The first use cases will likely be in software development, where these agents will act as intelligent platforms capable of transforming a described digital process or service into reality. They may include design, inbuilt testing, quality assurance, and the ability to learn from existing IP (e.g., “create an app with the same capabilities as X”).

4. Intelligent AI Bots Will Enhance Contact Centre Efficiency
The often-overlooked aspect of CX is the “operational side”, where Operations Managers face significant challenges in maintaining a real-time pulse on contact centre activities.
For most organisations, this remains a highly manual and reactive process.

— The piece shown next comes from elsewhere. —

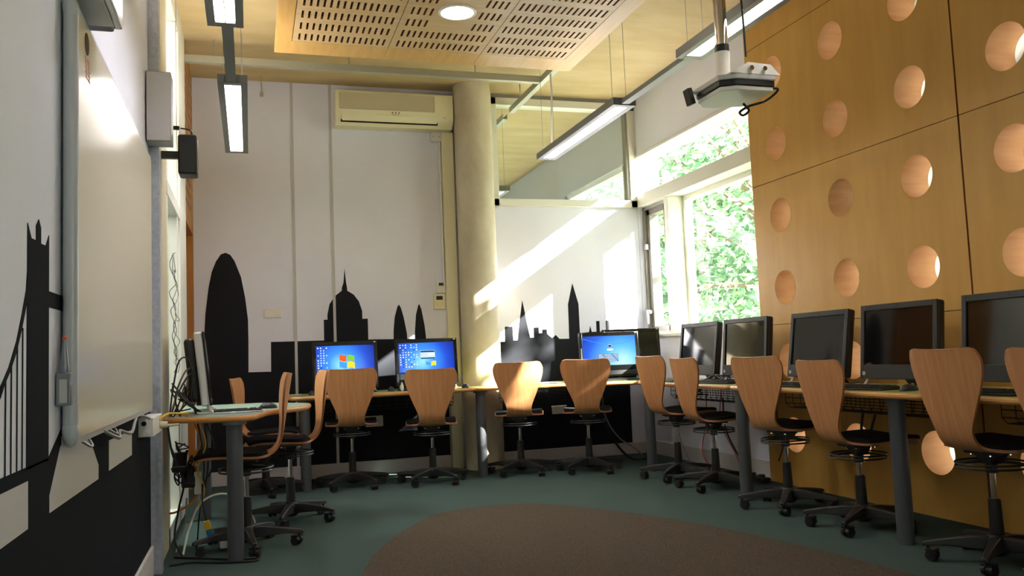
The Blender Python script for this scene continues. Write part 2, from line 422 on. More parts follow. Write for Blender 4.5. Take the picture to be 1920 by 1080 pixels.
# left glazed screen, added corridor behind it, door with perforated panel above
W4 = S(empty('window_4', (XG, 5.9, 0)))
o = lambda c, d, e, f, x0=-.08, x1=.0: (x0, x1, c-5.9, d-5.9, e, f)
f = MB()
f.box(*o(5.25, 5.33, 0, ZC)); f.box(*o(6.2, 6.78, 0, ZC, -.08, .004)); f.box(*o(5.25, 6.3, 3.36, ZC)); f.box(*o(5.25, 6.3, 0, .1)); f.box(*o(5.25, 6.3, 2.02, 2.1, -.08, .006))
f.box(*o(6.02, 6.08, 0, ZC))
f.build('window_frame', M['winf'], W4, bevel=.004)
MB().box(*o(5.33, 6.2, .1, 2.02, -.05, -.044)).build('pane', M['glass'], W4, smooth=0)
MB().box(*o(5.33, 6.2, 2.1, 3.36, -.05, -.044)).build('pane', M['glass'], W4, smooth=0)
w = MB().use(M['wallw']); w.box(-2.1, -2.0, 4.0, YB+.12, 0, ZC); w.box(-2.1, -.62, 4.0, 4.1, 0, ZC); w.box(-2.1, -.62, YB, YB+.12, 0, ZC)  # corridor walls added to keep daylight from flooding through the glass
S(w.build('wall_added_corridor', smooth=0))
# plywood panel above the door: drilled with small holes
pn = MB()
ya_, yb_ = 6.78, YB; za_, zb_ = 2.17, ZC
cols = [6.86+.075*i for i in range(11)]; rows = [2.3+.095*i for i in range(13)]
yc = sorted([ya_, yb_]+[c+d for c in cols for d in (-.016, .016)]); zc = sorted([za_, zb_]+[r+d for r in rows for d in (-.016, .016)])
pn.use(M['door'])
for a, b_ in zip(yc, yc[1:]):
    for c, d in zip(zc, zc[1:]):
        hole = abs((b_-a)-.032) < 1e-4 and abs((d-c)-.032) < 1e-4
        if not hole: pn.quad((XG, a, c), (XG, b_, c), (XG, b_, d), (XG, a, d))
pn.use(M['dark']); pn.box(XG-.05, XG-.02, ya_, yb_, za_, zb_)
pn.use(M['door']); pn.box(XG-.02, XG-.0005, ya_, yb_, za_-.02, za_)
S(pn.build('wall_left_panel', smooth=0, fix=False))
D1 = S(empty('door_1', (XG-.06, 7.25, 0)))
MB().box(-.04, 0, -.43, .43, .01, 2.13).build('door_leaf', M['door'], D1, bevel=.003)
f = MB(); f.box(-.06, .06, -.47, -.43, 0, 2.15); f.box(-.06, .06, .43, .46, 0, 2.15); f.box(-.06, .06, -.47, .46, 2.13, 2.15); f.build('door_frame', M['door'], D1)
h = MB(); h.cyl((0, -.36, 1.02), (.05, -.36, 1.02), .01); h.cyl((.05, -.37, 1.02), (.05, -.24, 1.02), .01); h.build('door_handle', M['alu'], D1)
# brown door in the wall behind the camera
D2 = S(empty('door_2', (1.6, YN, 0)))
MB().box(-.45, .45, 0, .04, .01, 2.1).build('door_leaf', M['door'], D2, bevel=.003)
MB().box(-.38, -.26, .04, .09, 1.0, 1.025).build('door_handle', M['alu'], D2, bevel=.003)

# round concrete column
S(MB().cyl((2.02, 7.54, 0), (2.02, 7.54, ZC), .176, n=48).build('column', M['conc']))

# oval brown carpet let into the floor
prof = [(5.62, 0), (5.6, .16), (5.55, .29), (5.45, .405), (5.345, .48), (5.1, .635), (4.885, .755), (4.5, .91), (4.11, 1.02), (3.5, 1.14), (3.0, 1.19), (2.4, 1.2), (1.8, 1.14), (1.2, 1.0), (.7, .76), (.35, .46), (.22, .25), (.17, 0)]
pts = []
for i in range(0, 400):
    t = i/399; y = 5.62-5.45*(.5-.5*math.cos(PI*t)); pts.append((y, interp(-y, [(-a, c) for a, c in prof])))
poly = [(1.5+hw, y) for y, hw in pts]+[(1.5-hw, y) for y, hw in reversed(pts[1:-1])]
r = MB().prism(poly, lambda p: (p[0]-1.5, p[1]-3, 0), lambda p: (p[0]-1.5, p[1]-3, .004)).build('oval_rug', M['rug'], loc=(1.5, 3, 0.0005), smooth=0)
tag(r, 'large brown oval carpet lying in the middle of the teal floor', 'carpet')

# ------------------------------------------------------------------ murals
BL = [(-.437, .96), (-.374, .957), (-.371, 1.274), (-.36, 1.456), (-.332, 1.685), (-.304, 1.823), (-.268, 1.915), (-.229, 1.975), (-.189, 1.989), (-.15, 1.97), (-.115, 1.914), (-.064, 1.774), (-.032, 1.587), (-.012, 1.401), (-.011, 1.217), (-.015, .95), (.173, .947), (.176, 1.205), (.63, 1.203), (.631, 1.387), (.664, 1.387), (.664, 1.431), (.685, 1.526), (.734, 1.597), (.796, 1.644), (.796, 1.668), (.812, 1.716), (.824, 1.846), (.835, 1.715), (.843, 1.662), (.843, 1.643), (.899, 1.608), (.945, 1.545), (.972, 1.458), (.972, 1.387), (1.02, 1.387), (1.02, 1.199), (1.249, 1.195), (1.251, 1.271), (1.264, 1.392), (1.292, 1.489), (1.307, 1.509), (1.325, 1.474), (1.347, 1.39), (1.372, 1.243), (1.374, 1.194), (1.445, 1.192), (1.447, 1.266), (1.461, 1.412), (1.484, 1.495), (1.494, 1.51), (1.513, 1.46), (1.538, 1.312), (1.549, 1.191), (1.74, 1.188), (1.74, .12), (-.437, .12)]
BR = [(2.246, .11), (2.246, 1.135), (2.306, 1.135), (2.308, 1.277), (2.384, 1.277), (2.386, 1.146), (2.431, 1.145), (2.454, 1.312), (2.49, 1.525), (2.516, 1.386), (2.538, 1.258), (2.555, 1.165), (2.594, 1.165), (2.595, 1.261), (2.644, 1.261), (2.644, 1.204), (2.681, 1.204), (2.682, 1.238), (2.726, 1.238), (2.729, 1.197), (2.771, 1.159), (2.782, 1.159), (2.816, 1.184), (2.852, 1.145), (2.953, 1.143), (2.956, 1.479), (3.01, 1.682), (3.065, 1.477), (3.066, 1.195), (3.16, 1.2), (3.177, 1.261), (3.19, 1.202), (3.241, 1.202), (3.242, 1.306), (3.276, 1.306), (3.276, 1.202), (3.343, 1.202), (3.344, 1.309), (3.379, 1.309), (3.379, 1.206), (3.468, 1.205), (3.473, 1.305), (3.478, 1.205), (3.57, 1.203), (3.565, .11)]
def back_mural(poly, label):
    x0 = sum(p[0] for p in poly)/len(poly)
    # the vinyl stops either side of the seam strips
    o = MB().prism(poly, lambda p: (p[0]-x0, 0, p[1]), lambda p: (p[0]-x0, -.0015, p[1])).build('skyline_mural', M['vinyl'], loc=(x0, YB-.0002, 0), smooth=0)
    tag(o, label, 'mural')
back_mural(BL, 'black city skyline silhouette with rounded tower and dome, on the wall under the air conditioner')
back_mural(BR, 'black city skyline silhouette with spire and clock tower, on the wall below the internal window')
mu = MB()
P2 = lambda poly, x0, x1: mu.prism(poly, lambda p: (x0, p[0], p[1]), lambda p: (x1, p[0], p[1]))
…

Intelligent workflow bots can revolutionise this by acting as gatekeepers, instantly identifying issues and triggering real-time corrective actions. These bots can even halt processes causing customer dissatisfaction, ensuring problems are addressed proactively.

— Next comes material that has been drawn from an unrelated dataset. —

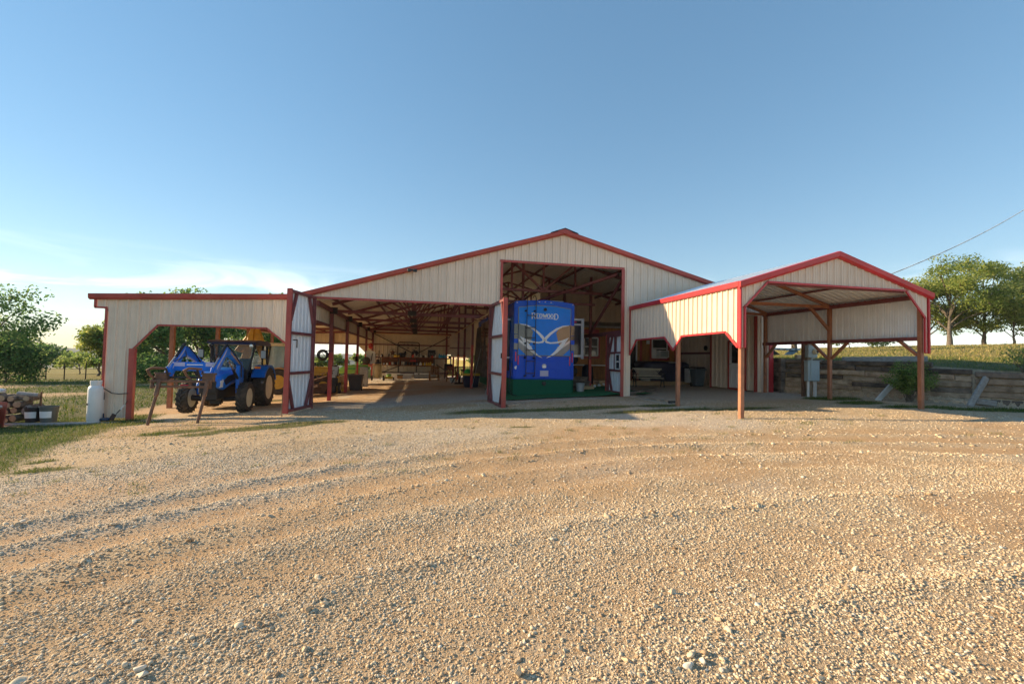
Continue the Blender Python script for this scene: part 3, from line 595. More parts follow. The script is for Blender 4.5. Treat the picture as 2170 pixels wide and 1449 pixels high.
obj('flood_light', MB().box((-.30, YF - .22, 3.02), (.34, .08, .05)).box((-.40, YF - .28, 3.0), (.13, .1, .1)).box((-.2, YF - .28, 3.0), (.13, .1, .1)), BLACKSTEEL, barn, bev=.01)
# swinging doors
def barn_door(hx, hy, fx, fy, z0, z1, back, nrails, thick=.09):
    d = part_empty('barn_door', barn); a = Vector((hx, hy, 0)); b = Vector((fx, fy, 0)); L_ = (b - a).length; e = (b - a).normalized(); n = Vector((e.y, -e.x, 0)) * back
    P = lambda u, w, o=0: a + e * u + n * o + Vector((0, 0, w))
    s = .085
    for u in (s / 2, L_ - s / 2): obj('stile', MB().bar(P(u, z0), P(u, z1), s, thick, n), STEEL, d)
    H = z1 - z0
    for k, w in enumerate([z0 + s / 2] + nrails + [z1 - s / 2]): obj('rail', MB().bar(P(s, w), P(L_ - s, w), thick, s, (0, 0, 1)), STEEL, d)
    c = .42
    for u0, u1, w0, w1 in ((s, c, z0 + .95, z0 + s), (L_ - s, L_ - c, z0 + .95, z0 + s), (s, c, z1 - .95, z1 - s), (L_ - s, L_ - c, z1 - .95, z1 - s)):
        if L_ > 1.6 or u0 > s: obj('corner_brace', MB().bar(P(u0, w0), P(u1, w1), .075, .075, n), STEEL, d)
    corr('door_panel', d, WHITE_IN, lambda u, w, o: tuple(P(u, w, -thick / 2 - .012 - o * .8)), .02, L_ - .02, lambda u: z0 + .02, lambda u: z1 - .02, pitch=.24, panel=.72, minor=False)
    obj('edge_trim', MB().bar(P(L_ + .025, z0 - .02), P(L_ + .025, z1 + .02), .05, thick + .06, n), RED, d)
    return d, P
dl, PL = barn_door(-3.50, 16.50, -3.86, 14.83, -1.80, 1.94, -1, [-.62, .62])
obj('latch', MB().bar(PL(1.55, .40, .06), PL(1.62, .40, .22), .03, .03).bar(PL(1.62, .42, .22), PL(1.62, .16, .22), .03, .03), BLACKSTEEL, dl); obj('cane_bolt', MB().tube([PL(1.74, -1.2, -.10), PL(1.74, -2.0, -.10)], .012, 6), RUST, dl)
dr, PR = barn_door(2.55, 16.50, 2.70, 14.40, -1.62, 1.92, 1, [-.55, .72])
obj('latch', MB().bar(PR(1.98, .15, .06), PR(1.98, -.02, .06), .04, .03), BLACKSTEEL, dr)
# folded leaf at the right of the high bay
d3, P3 = barn_door(8.02, 17.0, 7.98, 18.38, -1.36, 1.06, -1, [-.42, .30])
obj('stile', MB().bar(P3(.66, -.4), P3(.66, 1.0), .08, .08, (1, 0, 0)), STEEL, d3)
wf = obj('window_frame', MB(), None, None) if False else part_empty('side_window', barn)
for a, b in (((17.02, -.36), (17.05, .24)), ((17.45, -.36), (17.45, .24)), ((17.02, -.36), (17.45, -.36)), ((17.05, .24), (17.45, .24)), ((17.05, -.06), (17.45, -.06))): obj('sash', MB().bar((7.93, a[0], a[1]), (7.93, b[0], b[1]), .05, .06, (1, 0, 0)), WHITE, wf)
obj('pane', MB().bb((7.935, 17.08, -.33), (7.95, 17.43, .22)), WINGLASS, wf)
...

Operational inefficiencies, such as back-office delays, unanswered emails, and slow issue containment, create constant headaches. Integrating bots into contact centre operations will significantly reduce time wasted on these inefficiencies, enhancing both employee and customer experiences.

5. Employee Experience Will Catch Up to CX Maturity
Employee experience (EX) has traditionally lagged behind CX in focus and technology investment. However, AI-powered technologies are now enabling organisations to apply CX use cases to EX efforts, using advanced data analysis, summaries, and recommendations.
AI and GenAI tools will enhance understanding of employee satisfaction and engagement while predicting churn and retention drivers.
HR teams and leaders will leverage these tools to optimise performance management and improve hiring and retention outcomes.
Additionally, organisations will begin to connect EX with financial performance, identifying key drivers of engagement and linking them to business success. This shift will position EX as a strategic priority, integral to achieving organisational goals.